Work instructions
In the listing that follows, how many lines contain the string "Blender"? Provide only the number.
━━━ Data for the task
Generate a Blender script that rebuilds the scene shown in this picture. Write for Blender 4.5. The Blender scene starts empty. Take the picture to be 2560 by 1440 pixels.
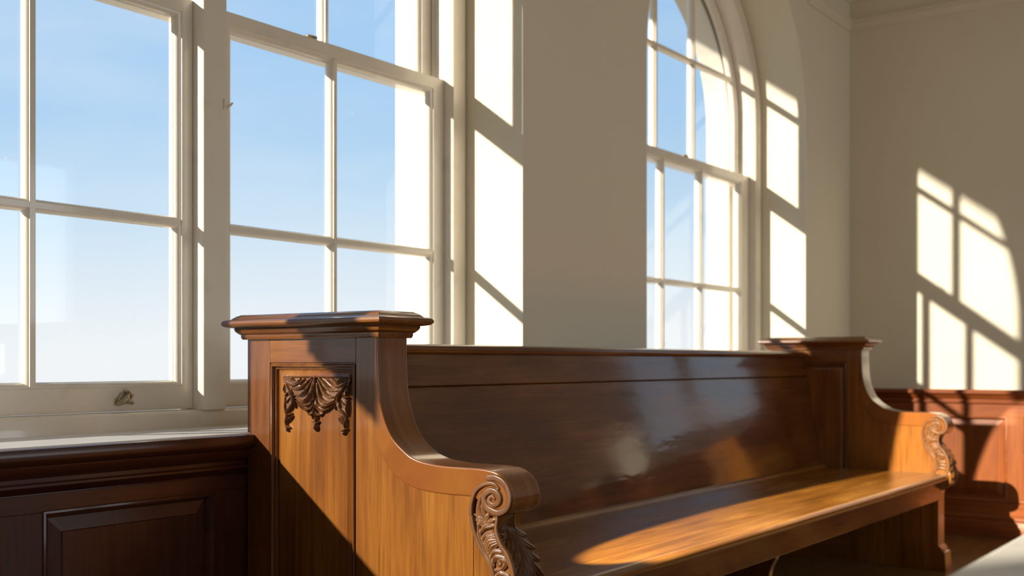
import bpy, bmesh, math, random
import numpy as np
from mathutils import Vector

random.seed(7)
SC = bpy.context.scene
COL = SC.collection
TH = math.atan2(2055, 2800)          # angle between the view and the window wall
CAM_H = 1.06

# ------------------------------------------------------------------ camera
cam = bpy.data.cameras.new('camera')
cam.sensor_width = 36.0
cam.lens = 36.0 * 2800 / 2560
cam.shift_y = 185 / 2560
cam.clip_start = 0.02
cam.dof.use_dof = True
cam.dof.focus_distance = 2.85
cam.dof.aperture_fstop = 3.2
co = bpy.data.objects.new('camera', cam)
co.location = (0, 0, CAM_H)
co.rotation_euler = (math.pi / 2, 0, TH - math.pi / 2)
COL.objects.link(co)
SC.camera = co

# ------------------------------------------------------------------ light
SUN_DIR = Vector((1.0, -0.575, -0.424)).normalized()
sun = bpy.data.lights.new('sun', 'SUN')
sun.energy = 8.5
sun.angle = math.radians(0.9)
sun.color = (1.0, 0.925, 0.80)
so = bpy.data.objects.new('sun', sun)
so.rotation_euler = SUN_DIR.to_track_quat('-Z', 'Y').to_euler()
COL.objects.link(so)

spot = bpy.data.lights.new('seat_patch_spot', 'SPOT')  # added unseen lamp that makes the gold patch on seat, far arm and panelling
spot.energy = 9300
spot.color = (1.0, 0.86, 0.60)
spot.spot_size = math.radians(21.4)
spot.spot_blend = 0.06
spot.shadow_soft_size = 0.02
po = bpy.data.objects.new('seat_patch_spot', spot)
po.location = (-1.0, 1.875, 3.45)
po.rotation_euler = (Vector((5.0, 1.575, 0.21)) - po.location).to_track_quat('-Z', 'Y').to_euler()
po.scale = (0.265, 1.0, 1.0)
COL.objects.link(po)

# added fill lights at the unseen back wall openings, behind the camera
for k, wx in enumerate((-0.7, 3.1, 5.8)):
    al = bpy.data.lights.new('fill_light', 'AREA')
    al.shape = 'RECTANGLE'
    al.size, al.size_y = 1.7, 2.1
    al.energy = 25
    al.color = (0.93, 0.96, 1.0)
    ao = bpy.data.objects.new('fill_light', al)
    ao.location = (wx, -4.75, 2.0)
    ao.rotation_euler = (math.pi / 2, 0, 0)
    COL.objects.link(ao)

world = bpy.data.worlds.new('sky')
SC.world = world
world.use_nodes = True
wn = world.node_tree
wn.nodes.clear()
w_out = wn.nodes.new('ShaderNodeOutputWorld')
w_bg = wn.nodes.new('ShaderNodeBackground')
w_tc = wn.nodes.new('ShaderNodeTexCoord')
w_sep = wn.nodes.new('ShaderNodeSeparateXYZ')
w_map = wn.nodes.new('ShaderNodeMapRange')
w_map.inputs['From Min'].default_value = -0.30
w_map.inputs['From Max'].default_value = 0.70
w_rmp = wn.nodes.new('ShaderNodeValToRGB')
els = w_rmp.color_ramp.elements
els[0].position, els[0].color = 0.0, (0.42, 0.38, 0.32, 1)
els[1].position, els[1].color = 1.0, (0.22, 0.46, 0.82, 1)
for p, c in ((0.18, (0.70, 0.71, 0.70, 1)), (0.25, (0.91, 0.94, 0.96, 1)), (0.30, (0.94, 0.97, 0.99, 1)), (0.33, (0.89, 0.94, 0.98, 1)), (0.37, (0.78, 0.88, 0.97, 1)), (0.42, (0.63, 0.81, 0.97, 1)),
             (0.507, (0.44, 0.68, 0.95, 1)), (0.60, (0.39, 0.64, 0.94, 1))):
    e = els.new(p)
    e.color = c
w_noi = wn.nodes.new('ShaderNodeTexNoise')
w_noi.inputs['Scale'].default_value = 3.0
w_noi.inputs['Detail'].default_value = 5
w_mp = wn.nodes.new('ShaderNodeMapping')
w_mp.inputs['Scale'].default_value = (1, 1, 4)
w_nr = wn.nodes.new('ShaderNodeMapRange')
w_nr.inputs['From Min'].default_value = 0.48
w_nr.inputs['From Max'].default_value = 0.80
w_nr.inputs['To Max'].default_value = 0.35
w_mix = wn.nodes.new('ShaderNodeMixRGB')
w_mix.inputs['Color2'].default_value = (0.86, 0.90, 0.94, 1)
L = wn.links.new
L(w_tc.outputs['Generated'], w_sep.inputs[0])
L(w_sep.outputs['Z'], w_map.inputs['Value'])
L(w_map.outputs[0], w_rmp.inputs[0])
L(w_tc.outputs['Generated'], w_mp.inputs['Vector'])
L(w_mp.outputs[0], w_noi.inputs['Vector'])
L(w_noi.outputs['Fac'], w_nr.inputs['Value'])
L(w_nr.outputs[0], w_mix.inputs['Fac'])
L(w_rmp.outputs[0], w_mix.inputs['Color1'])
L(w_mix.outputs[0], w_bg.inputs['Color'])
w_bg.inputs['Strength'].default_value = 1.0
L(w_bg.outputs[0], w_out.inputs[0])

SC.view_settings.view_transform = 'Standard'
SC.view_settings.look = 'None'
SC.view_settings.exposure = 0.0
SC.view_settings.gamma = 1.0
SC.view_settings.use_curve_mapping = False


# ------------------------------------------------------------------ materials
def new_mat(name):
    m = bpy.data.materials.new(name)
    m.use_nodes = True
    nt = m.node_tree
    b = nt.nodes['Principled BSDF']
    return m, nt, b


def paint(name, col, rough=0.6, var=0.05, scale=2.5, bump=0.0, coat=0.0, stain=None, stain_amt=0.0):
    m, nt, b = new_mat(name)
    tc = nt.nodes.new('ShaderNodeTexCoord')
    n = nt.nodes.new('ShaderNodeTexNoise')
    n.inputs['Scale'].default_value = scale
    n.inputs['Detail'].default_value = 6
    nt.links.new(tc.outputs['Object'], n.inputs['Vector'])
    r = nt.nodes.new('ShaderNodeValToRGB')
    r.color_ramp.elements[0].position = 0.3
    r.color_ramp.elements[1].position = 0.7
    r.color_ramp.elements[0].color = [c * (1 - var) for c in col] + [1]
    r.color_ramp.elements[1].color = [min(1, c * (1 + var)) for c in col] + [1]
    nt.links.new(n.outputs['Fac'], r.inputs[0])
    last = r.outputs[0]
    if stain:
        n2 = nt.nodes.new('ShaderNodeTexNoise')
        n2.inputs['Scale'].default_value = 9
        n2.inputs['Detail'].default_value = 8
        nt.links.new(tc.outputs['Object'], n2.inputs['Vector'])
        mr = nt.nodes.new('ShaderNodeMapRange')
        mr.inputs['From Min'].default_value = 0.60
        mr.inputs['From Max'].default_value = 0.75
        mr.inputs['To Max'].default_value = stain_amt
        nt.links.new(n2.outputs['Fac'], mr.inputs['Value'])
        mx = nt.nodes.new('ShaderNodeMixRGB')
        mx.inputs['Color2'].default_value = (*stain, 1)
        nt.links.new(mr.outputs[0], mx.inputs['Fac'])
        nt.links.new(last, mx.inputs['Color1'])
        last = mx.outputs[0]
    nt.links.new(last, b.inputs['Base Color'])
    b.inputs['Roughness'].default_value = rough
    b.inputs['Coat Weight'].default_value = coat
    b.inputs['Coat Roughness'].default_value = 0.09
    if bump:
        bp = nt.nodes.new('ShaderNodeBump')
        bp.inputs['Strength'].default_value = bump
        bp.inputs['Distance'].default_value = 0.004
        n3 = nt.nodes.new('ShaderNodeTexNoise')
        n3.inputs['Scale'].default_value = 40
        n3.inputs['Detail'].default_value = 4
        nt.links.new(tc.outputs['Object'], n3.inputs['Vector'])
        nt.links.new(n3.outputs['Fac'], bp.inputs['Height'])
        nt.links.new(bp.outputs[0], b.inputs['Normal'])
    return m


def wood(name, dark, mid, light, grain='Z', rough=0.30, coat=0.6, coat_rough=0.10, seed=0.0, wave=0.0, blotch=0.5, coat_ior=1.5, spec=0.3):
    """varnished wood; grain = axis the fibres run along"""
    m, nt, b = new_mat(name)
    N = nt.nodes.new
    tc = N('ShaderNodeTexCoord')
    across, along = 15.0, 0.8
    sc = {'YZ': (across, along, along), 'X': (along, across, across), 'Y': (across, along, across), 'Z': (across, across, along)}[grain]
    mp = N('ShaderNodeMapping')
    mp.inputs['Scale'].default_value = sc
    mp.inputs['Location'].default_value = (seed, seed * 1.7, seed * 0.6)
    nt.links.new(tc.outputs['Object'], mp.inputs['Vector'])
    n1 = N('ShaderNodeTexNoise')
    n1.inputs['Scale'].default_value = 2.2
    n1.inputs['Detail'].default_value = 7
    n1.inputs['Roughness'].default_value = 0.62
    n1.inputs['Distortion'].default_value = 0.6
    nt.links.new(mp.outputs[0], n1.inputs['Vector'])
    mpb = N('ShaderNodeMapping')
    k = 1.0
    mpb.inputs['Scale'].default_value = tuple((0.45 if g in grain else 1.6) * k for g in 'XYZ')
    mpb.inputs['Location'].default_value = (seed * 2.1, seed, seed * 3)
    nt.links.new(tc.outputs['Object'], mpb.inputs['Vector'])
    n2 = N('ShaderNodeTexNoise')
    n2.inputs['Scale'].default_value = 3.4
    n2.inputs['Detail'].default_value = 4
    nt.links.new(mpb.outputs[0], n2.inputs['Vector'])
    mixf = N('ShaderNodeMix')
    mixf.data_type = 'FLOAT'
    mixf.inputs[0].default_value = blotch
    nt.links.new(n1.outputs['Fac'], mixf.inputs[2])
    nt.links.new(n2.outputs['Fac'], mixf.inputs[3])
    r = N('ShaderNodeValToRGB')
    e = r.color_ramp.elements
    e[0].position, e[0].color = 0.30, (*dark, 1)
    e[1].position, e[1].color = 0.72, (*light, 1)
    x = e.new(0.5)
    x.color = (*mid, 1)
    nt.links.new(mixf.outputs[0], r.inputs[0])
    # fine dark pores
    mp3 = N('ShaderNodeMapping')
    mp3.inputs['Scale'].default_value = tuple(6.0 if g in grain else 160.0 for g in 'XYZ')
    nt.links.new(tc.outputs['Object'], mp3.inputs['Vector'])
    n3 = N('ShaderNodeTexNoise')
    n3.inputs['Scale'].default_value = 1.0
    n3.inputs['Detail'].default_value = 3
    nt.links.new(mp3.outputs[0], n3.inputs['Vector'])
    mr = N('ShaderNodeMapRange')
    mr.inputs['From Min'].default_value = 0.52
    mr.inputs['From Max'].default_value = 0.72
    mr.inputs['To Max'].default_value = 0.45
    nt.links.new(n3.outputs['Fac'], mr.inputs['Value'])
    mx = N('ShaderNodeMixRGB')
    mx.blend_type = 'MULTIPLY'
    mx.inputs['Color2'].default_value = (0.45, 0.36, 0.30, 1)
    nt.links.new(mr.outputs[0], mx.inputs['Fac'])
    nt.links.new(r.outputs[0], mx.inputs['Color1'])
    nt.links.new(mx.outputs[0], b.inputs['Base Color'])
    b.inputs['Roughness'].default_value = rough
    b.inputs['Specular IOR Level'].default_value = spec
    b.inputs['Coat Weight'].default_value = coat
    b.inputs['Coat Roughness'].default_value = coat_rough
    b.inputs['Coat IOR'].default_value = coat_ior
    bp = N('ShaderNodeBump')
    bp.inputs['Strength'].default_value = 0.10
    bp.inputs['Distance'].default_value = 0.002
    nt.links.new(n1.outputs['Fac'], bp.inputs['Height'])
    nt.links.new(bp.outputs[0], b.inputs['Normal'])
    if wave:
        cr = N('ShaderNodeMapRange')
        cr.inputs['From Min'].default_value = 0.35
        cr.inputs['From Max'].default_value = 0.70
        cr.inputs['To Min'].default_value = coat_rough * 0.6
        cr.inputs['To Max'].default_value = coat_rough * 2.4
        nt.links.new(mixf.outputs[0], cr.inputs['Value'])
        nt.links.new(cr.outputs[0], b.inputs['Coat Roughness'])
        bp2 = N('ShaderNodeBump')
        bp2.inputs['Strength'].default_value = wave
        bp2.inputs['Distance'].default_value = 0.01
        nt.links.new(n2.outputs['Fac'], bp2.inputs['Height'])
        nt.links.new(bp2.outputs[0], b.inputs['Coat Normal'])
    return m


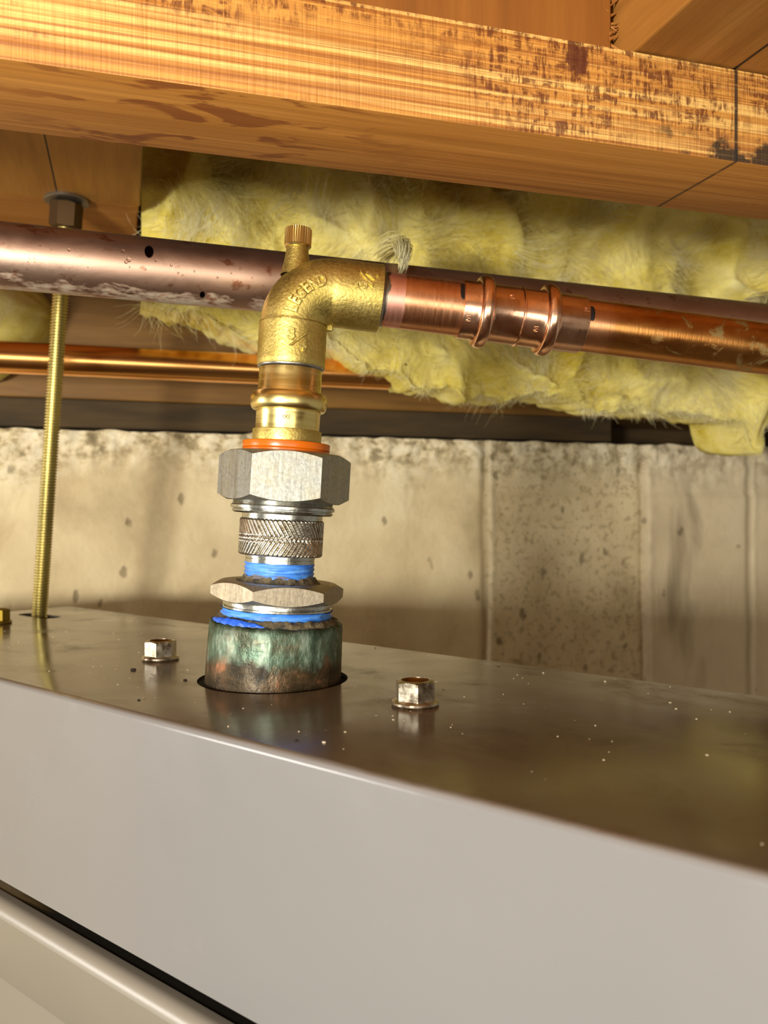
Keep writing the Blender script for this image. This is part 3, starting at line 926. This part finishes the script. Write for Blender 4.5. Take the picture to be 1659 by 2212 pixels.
━━━━━━
Solution for this task
2